- [Source excerpt]
= = = =
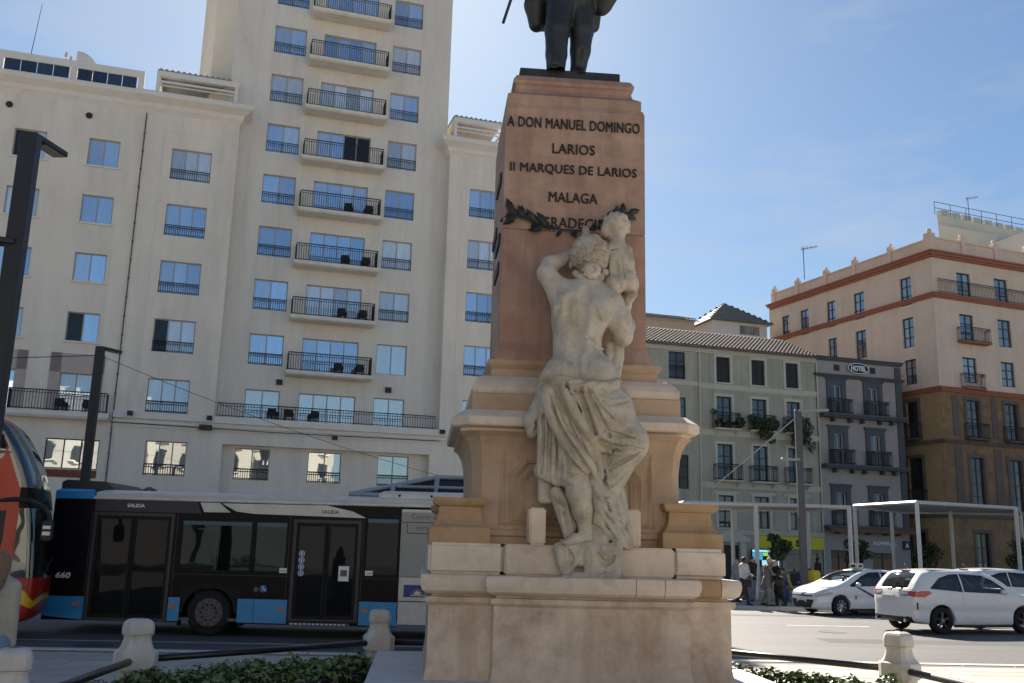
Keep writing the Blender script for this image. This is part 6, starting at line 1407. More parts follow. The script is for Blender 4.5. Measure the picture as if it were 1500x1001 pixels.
suv, _, _ = build_car('suv', 'white sport utility car seen from behind, with a red tail lamp', ((11.60, 26.32, 0.00)), 73)
# put the near rear wheel where it stands
def place_by_wheel(t, wx, wy, gx, gy, az):
    r = az_rot(az); t.rotation_euler = (0, 0, r); t.location = (gx - (wx * math.cos(r) - wy * math.sin(r)), gy - (wx * math.sin(r) + wy * math.cos(r)), .004)
place_by_wheel(suv, .93, -.85, 11.58, 26.45, 73)
taxi, tf, tsh = build_car('taxi', 'white taxi with a blue diagonal stripe coming from the right', (12, 34, 0), 251)
place_by_wheel(taxi, 3.64, .84, 11.24, 33.3, 251)
bm = bmesh.new(); bx(bm, 2.16, 2.42, -.22, .22, 1.53, 1.72); bmesh.ops.bevel(bm, geom=list(bm.edges), offset=.025, segments=2, affect='EDGES'); rs = obj('roof_sign', bm, mat('sign_cream', (.62, .62, .55), .5, 0), taxi)
bm = bmesh.new(); bx(bm, 2.22, 2.36, .221, .226, 1.585, 1.665); obj('sign_face', bm, m_plastic, rs); bm = bmesh.new(); bx(bm, 2.421, 2.426, -.12, .12, 1.585, 1.665); obj('sign_face', bm, m_plastic, rs)
m_navy = mat('stripe_blue', (.012, .03, .20), .35, 0, coat=.4)
for side in (-1, 1): surface_patch(tf, lambda c, n: inpoly([(3.04, .93), (2.90, .93), (1.80, .44), (2.0, .44)])(c[:, 0], c[:, 2]) & (c[:, 1] * side > .6), m_navy, taxi, 'stripe', .004)
surface_patch(tf, lambda c, n: (((c[:, 0] - 3.05) / .05) ** 2 + ((c[:, 2] - .60) / .07) ** 2 < 1) & (c[:, 1] > .6), mat('crest_grey', (.16, .17, .2), .5, 0), taxi, 'door_crest', .004)
car3 = copy_tree(suv); car3['label'] = 'white car mostly hidden beyond the sport utility car at the right edge'; car3.name = 'parked_car'
place_by_wheel(car3, .93, -.85, 16.2, 33.0, 76)



# ---------------------------------------------------------------- blue and black city bus
BW = 2.55; bus = thing('city_bus', 'black and blue articulated city bus numbered 660 with two exit doors', 'bus', (-6.2, 20.85, .004), az_rot(88.5))
m_bblk = mat('bus_black', (0.005, 0.0055, 0.008), .35, .1, 1.0, spec=.12, stain=(.014, .013, .013), sscale=1.5, samt=.25)
m_bblue = mat('bus_blue', (0.025, 0.26, 0.56), .3, .05, 2, coat=.5, stain=(.03, .19, .38), sscale=2, samt=.4)
m_bwhite = mat('bus_white', (0.60, 0.585, 0.55), .4, .04, 2, coat=.3, stain=(.45, .42, .38), sscale=1.6, samt=.35)
m_bgrey = mat('bus_grey', (0.10, 0.10, 0.105), .4, .08, 2)
m_bdark = mat('bus_belt', (0.035, 0.035, 0.04), .45, .1, 2)
g_bus = glass_mat('bus_glass', .02, (.6, .85, 1.0), (.14, .26, .28), transp=.3, vary=0, wob=.06)
g_busd = glass_mat('bus_glass_dark', .012, (.75, .85, 1.0), (.08, .09, .10), transp=.2, vary=0, wob=.06)
U0, U1b = -3.42, 8.6
win_a = (-.70, .80, 1.31, 2.36); win_b = (.86, 1.54, 1.31, 2.36); win_c = (3.20, 3.90, 1.30, 2.50); win_r = (-3.30, -2.70, 1.45, 2.45)
d1 = (-2.56, -.86, .27, 2.48); d2 = (1.66, 3.10, .34, 2.43)
bops = [(*win_a, .05), (*win_b, .05), (*win_c, .05), (*d1, .04), (*d2, .04), (-.62, .62, .20, .95, .3), (5.72, 6.96, .20, .95, .3), (4.7, 5.6, 1.3, 2.5, .05), (7.2, 8.4, .34, 2.43, .05), (5.75, 7.05, 1.3, 2.5, .05)]
bm = bmesh.new(); wall_mesh(bm, U0, 3.92, .26, 2.74, [o for o in bops if o[1] <= 3.92], 0, .05); obj('side_panel', bm, m_bblk, bus)
bm = bmesh.new(); wall_mesh(bm, 3.925, U1b, .32, 2.70, [o for o in bops if o[0] > 3.92], 0, .05); obj('side_panel', bm, m_bwhite, bus)
bm = bmesh.new(); fops = [(a, b, 1.3, 2.5, .05) for (a, b) in ((-3.0, -1.6), (-1.4, 0), (.2, 1.6), (1.8, 3.2), (3.4, 4.8), (5.0, 6.4), (6.6, 8.2))]
wall_mesh(bm, -U1b, -U0, .26, 2.74, [(-b, -a, c, d, e) for (a, b, c, d, e) in fops], 0, .05); fp = obj('side_panel', bm, m_bblk, bus, (0, BW, 0), (0, 0, math.pi))
for (a, b, c, d, e) in fops: bm = bmesh.new(); bx(bm, a + .01, b - .01, BW - .04, BW - .03, c + .01, d - .01); obj('window', bm, g_bus, bus)
bm = bmesh.new(); bx(bm, U0 + .05, U1b - .05, .06, BW - .06, .30, .36); obj('floor', bm, m_bgrey, bus)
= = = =
- [Objective] Omit any images, then output the listing exactly.

- [Solution to this task]
Keep writing the Blender script for this image. This is part 6, starting at line 1407. More parts follow. The script is for Blender 4.5. Measure the picture as if it were 1500x1001 pixels.
suv, _, _ = build_car('suv', 'white sport utility car seen from behind, with a red tail lamp', ((11.60, 26.32, 0.00)), 73)
# put the near rear wheel where it stands
def place_by_wheel(t, wx, wy, gx, gy, az):
    r = az_rot(az); t.rotation_euler = (0, 0, r); t.location = (gx - (wx * math.cos(r) - wy * math.sin(r)), gy - (wx * math.sin(r) + wy * math.cos(r)), .004)
place_by_wheel(suv, .93, -.85, 11.58, 26.45, 73)
taxi, tf, tsh = build_car('taxi', 'white taxi with a blue diagonal stripe coming from the right', (12, 34, 0), 251)
place_by_wheel(taxi, 3.64, .84, 11.24, 33.3, 251)
bm = bmesh.new(); bx(bm, 2.16, 2.42, -.22, .22, 1.53, 1.72); bmesh.ops.bevel(bm, geom=list(bm.edges), offset=.025, segments=2, affect='EDGES'); rs = obj('roof_sign', bm, mat('sign_cream', (.62, .62, .55), .5, 0), taxi)
bm = bmesh.new(); bx(bm, 2.22, 2.36, .221, .226, 1.585, 1.665); obj('sign_face', bm, m_plastic, rs); bm = bmesh.new(); bx(bm, 2.421, 2.426, -.12, .12, 1.585, 1.665); obj('sign_face', bm, m_plastic, rs)
m_navy = mat('stripe_blue', (.012, .03, .20), .35, 0, coat=.4)
for side in (-1, 1): surface_patch(tf, lambda c, n: inpoly([(3.04, .93), (2.90, .93), (1.80, .44), (2.0, .44)])(c[:, 0], c[:, 2]) & (c[:, 1] * side > .6), m_navy, taxi, 'stripe', .004)
surface_patch(tf, lambda c, n: (((c[:, 0] - 3.05) / .05) ** 2 + ((c[:, 2] - .60) / .07) ** 2 < 1) & (c[:, 1] > .6), mat('crest_grey', (.16, .17, .2), .5, 0), taxi, 'door_crest', .004)
car3 = copy_tree(suv); car3['label'] = 'white car mostly hidden beyond the sport utility car at the right edge'; car3.name = 'parked_car'
place_by_wheel(car3, .93, -.85, 16.2, 33.0, 76)



# ---------------------------------------------------------------- blue and black city bus
BW = 2.55; bus = thing('city_bus', 'black and blue articulated city bus numbered 660 with two exit doors', 'bus', (-6.2, 20.85, .004), az_rot(88.5))
m_bblk = mat('bus_black', (0.005, 0.0055, 0.008), .35, .1, 1.0, spec=.12, stain=(.014, .013, .013), sscale=1.5, samt=.25)
m_bblue = mat('bus_blue', (0.025, 0.26, 0.56), .3, .05, 2, coat=.5, stain=(.03, .19, .38), sscale=2, samt=.4)
m_bwhite = mat('bus_white', (0.60, 0.585, 0.55), .4, .04, 2, coat=.3, stain=(.45, .42, .38), sscale=1.6, samt=.35)
m_bgrey = mat('bus_grey', (0.10, 0.10, 0.105), .4, .08, 2)
m_bdark = mat('bus_belt', (0.035, 0.035, 0.04), .45, .1, 2)
g_bus = glass_mat('bus_glass', .02, (.6, .85, 1.0), (.14, .26, .28), transp=.3, vary=0, wob=.06)
g_busd = glass_mat('bus_glass_dark', .012, (.75, .85, 1.0), (.08, .09, .10), transp=.2, vary=0, wob=.06)
U0, U1b = -3.42, 8.6
win_a = (-.70, .80, 1.31, 2.36); win_b = (.86, 1.54, 1.31, 2.36); win_c = (3.20, 3.90, 1.30, 2.50); win_r = (-3.30, -2.70, 1.45, 2.45)
d1 = (-2.56, -.86, .27, 2.48); d2 = (1.66, 3.10, .34, 2.43)
bops = [(*win_a, .05), (*win_b, .05), (*win_c, .05), (*d1, .04), (*d2, .04), (-.62, .62, .20, .95, .3), (5.72, 6.96, .20, .95, .3), (4.7, 5.6, 1.3, 2.5, .05), (7.2, 8.4, .34, 2.43, .05), (5.75, 7.05, 1.3, 2.5, .05)]
bm = bmesh.new(); wall_mesh(bm, U0, 3.92, .26, 2.74, [o for o in bops if o[1] <= 3.92], 0, .05); obj('side_panel', bm, m_bblk, bus)
bm = bmesh.new(); wall_mesh(bm, 3.925, U1b, .32, 2.70, [o for o in bops if o[0] > 3.92], 0, .05); obj('side_panel', bm, m_bwhite, bus)
bm = bmesh.new(); fops = [(a, b, 1.3, 2.5, .05) for (a, b) in ((-3.0, -1.6), (-1.4, 0), (.2, 1.6), (1.8, 3.2), (3.4, 4.8), (5.0, 6.4), (6.6, 8.2))]
wall_mesh(bm, -U1b, -U0, .26, 2.74, [(-b, -a, c, d, e) for (a, b, c, d, e) in fops], 0, .05); fp = obj('side_panel', bm, m_bblk, bus, (0, BW, 0), (0, 0, math.pi))
for (a, b, c, d, e) in fops: bm = bmesh.new(); bx(bm, a + .01, b - .01, BW - .04, BW - .03, c + .01, d - .01); obj('window', bm, g_bus, bus)
bm = bmesh.new(); bx(bm, U0 + .05, U1b - .05, .06, BW - .06, .30, .36); obj('floor', bm, m_bgrey, bus)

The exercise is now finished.